Why didnt TomTom look for this stuff? (Score:5, Interesting)
I'm curious why TomTom wouldn't have done this work themselves to invalidate Microsoft's claims and avoid any sort of settlement? Couldn't they have stalled this until a determination was made that either the patent was invalid, or that their methods were based on the prior art - just like Microsoft's?
I'm hoping that TomTom just didnt do their homework and someone manages to come up with the info that they did not.
Makes me wonder how much luck this initiative will have - though I am hoping lots.
On another note, I wonder if an effort to invalidate the patents on the basis of "gee, that's obvious" is taking place as well...
Re:Indicative of the brokenness of the system (Score:2, Interesting)
Well, one person saying that there's a good chance that the USPTO may invalidate a patent (or three) is not the same as actually getting the USPTO to invalidate said patent(s). It might happen, or the patents may prove to be claimed too narrowly to be invalidated easily. How broad does a patent covering VFAT have to make it difficult for competitors to interact with VFAT and still be a novel, non-obvious solution?
If you are facing lazy lawyers, then you should be fine. With the money you make marketing your innovations you should be able to hire some hardworking lawyers who can point out to the court that you are being sued without a legal basis. If you aren't able to make money with your innovations, they probably aren't worth that much in the first place and you're unlikely to get sued by anyone.

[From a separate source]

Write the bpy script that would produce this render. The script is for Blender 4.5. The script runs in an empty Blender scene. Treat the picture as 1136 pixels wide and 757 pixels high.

Re:Why didnt TomTom look for this stuff? (Score:5, Interesting)
Because it invites other to sue you too. IBM could have easily bought SCOX to make their little... 'problem' go away, but it did not. Instead it spent millions to BURY SCOX to let all other know that it will not be intimidated into buying out a plaintiff.
Re:Irony? (Score:4, Interesting)
Not the first challenge (Score:1, Interesting)
These are patents on the VFAT/FAT32 long-file-name kludge. They have been fought by PubPat and found invalid, but the patents were restored upon appeal. Read about it [wikipedia.org] and you'll know why I stick with 8.3 file names on the embedded systems I work with. When lawyers are involved, being in the right is the road to bankruptcy!